> [Instructions to follow]:
Drop every picture. Then return, exactly, the lines from the beginning of the listing below through the one containing "tag(mb.build('trim_2'), 'grey ceiling".

> [Provided material]:
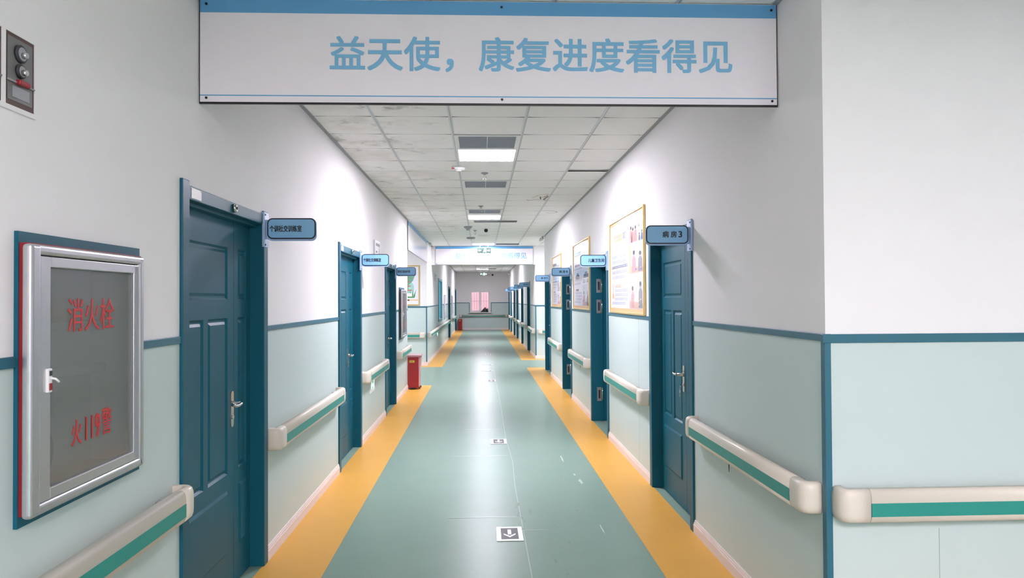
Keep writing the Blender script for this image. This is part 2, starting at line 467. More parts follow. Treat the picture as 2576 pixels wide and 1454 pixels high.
# water stains on two tiles at the right
STAIN = mat('brown water stain', (116, 98, 72), .8)
def cribbon(pts, wd):
    for (ax, ay), (bx, by) in zip(pts, pts[1:]):
        d = Vector((bx-ax, by-ay)); n = Vector((-d.y, d.x)).normalized()*wd/2
        mb.face([(ax-n.x, ay-n.y, ZC-.0012), (ax+n.x, ay+n.y, ZC-.0012), (bx+n.x, by+n.y, ZC-.0012), (bx-n.x, by-n.y, ZC-.0012)], STAIN)
cribbon([(.93, 9.9), (.88, 10.1), (.83, 10.05), (.86, 10.3), (.78, 10.34), (.7, 10.42), (.66, 10.36)], .018)
cribbon([(.94, 10.0), (.9, 10.32), (.94, 10.4)], .025)
cribbon([(.92, 9.75), (.8, 9.9), (.72, 10.15)], .008)
cribbon([(1.02, 11.6), (1.12, 11.62), (1.22, 11.72), (1.26, 11.85), (1.2, 11.95), (1.08, 11.93)], .014)
ceil = tag(mb.build('ceiling', recalc=False), 'suspended white tile ceiling with mould on the left tiles', 'ceiling', kind='structure')
# wall angle along both edges
mb = MB()
for a, b in ((LOB_Y, LE0), (LE1, YE)): mb.box(XL, XL+.028, a, b, ZC-.006, ZC+.004, GREYP)
tag(mb.build('trim_1'), 'grey ceiling angle along the left wall', 'trim', kind='structure')
mb = MB()
for a, b in ((CORN, RE0), (RE1, YE)): mb.box(XR-.028, XR, a, b, ZC-.006, ZC+.004, GREYP)
tag(mb.build('trim_2'), 'grey ceiling angle along the right wall', 'trim', kind='structure')

# ------------------------------------------------------------------ dado strips, skirting, corner strips
def runs(a, b, holes):
    out = []; p = a
    for h0, h1 in sorted(holes):
        if h0 > p: out.append((p, h0))
        p = max(p, h1)
    if p < b: out.append((p, b))
    return out
dl = [(a, b) for a, b, _ in DL]; dr = [(a, b) for a, b, _ in DR]
mbT, mbB = MB(), MB()
hyd_h = [(2.105, 2.833), (2.105+HY2, 2.833+HY2)]
for a, b in ((LOB_Y, LE0), (LE1, YE)):
    for u, v in runs(a, b, [h for h in dl+hyd_h+[(WIN[0]-.05, WIN[1]+.05), (25.45, 26.4), (31.9, 33.25)] if a < h[0] < b]): mbT.box(XL-.01, XL+.008, u, v, TZ0, TZ1, TRIMT, .002)
    for u, v in runs(a, b, [h for h in dl if a < h[0] < b]):
        mbB.box(XL-.01, XL+.014, u, v, 0, .062, BASE, .002); mbB.box(XL-.01, XL+.010, u, v, .062, .076, BASE, .002); mbB.box(XL-.01, XL+.006, u, v, .076, .088, BASE, .002)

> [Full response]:
Keep writing the Blender script for this image. This is part 2, starting at line 467. More parts follow. Treat the picture as 2576 pixels wide and 1454 pixels high.
# water stains on two tiles at the right
STAIN = mat('brown water stain', (116, 98, 72), .8)
def cribbon(pts, wd):
    for (ax, ay), (bx, by) in zip(pts, pts[1:]):
        d = Vector((bx-ax, by-ay)); n = Vector((-d.y, d.x)).normalized()*wd/2
        mb.face([(ax-n.x, ay-n.y, ZC-.0012), (ax+n.x, ay+n.y, ZC-.0012), (bx+n.x, by+n.y, ZC-.0012), (bx-n.x, by-n.y, ZC-.0012)], STAIN)
cribbon([(.93, 9.9), (.88, 10.1), (.83, 10.05), (.86, 10.3), (.78, 10.34), (.7, 10.42), (.66, 10.36)], .018)
cribbon([(.94, 10.0), (.9, 10.32), (.94, 10.4)], .025)
cribbon([(.92, 9.75), (.8, 9.9), (.72, 10.15)], .008)
cribbon([(1.02, 11.6), (1.12, 11.62), (1.22, 11.72), (1.26, 11.85), (1.2, 11.95), (1.08, 11.93)], .014)
ceil = tag(mb.build('ceiling', recalc=False), 'suspended white tile ceiling with mould on the left tiles', 'ceiling', kind='structure')
# wall angle along both edges
mb = MB()
for a, b in ((LOB_Y, LE0), (LE1, YE)): mb.box(XL, XL+.028, a, b, ZC-.006, ZC+.004, GREYP)
tag(mb.build('trim_1'), 'grey ceiling angle along the left wall', 'trim', kind='structure')
mb = MB()
for a, b in ((CORN, RE0), (RE1, YE)): mb.box(XR-.028, XR, a, b, ZC-.006, ZC+.004, GREYP)
tag(mb.build('trim_2'), 'grey ceiling angle along the right wall', 'trim', kind='structure')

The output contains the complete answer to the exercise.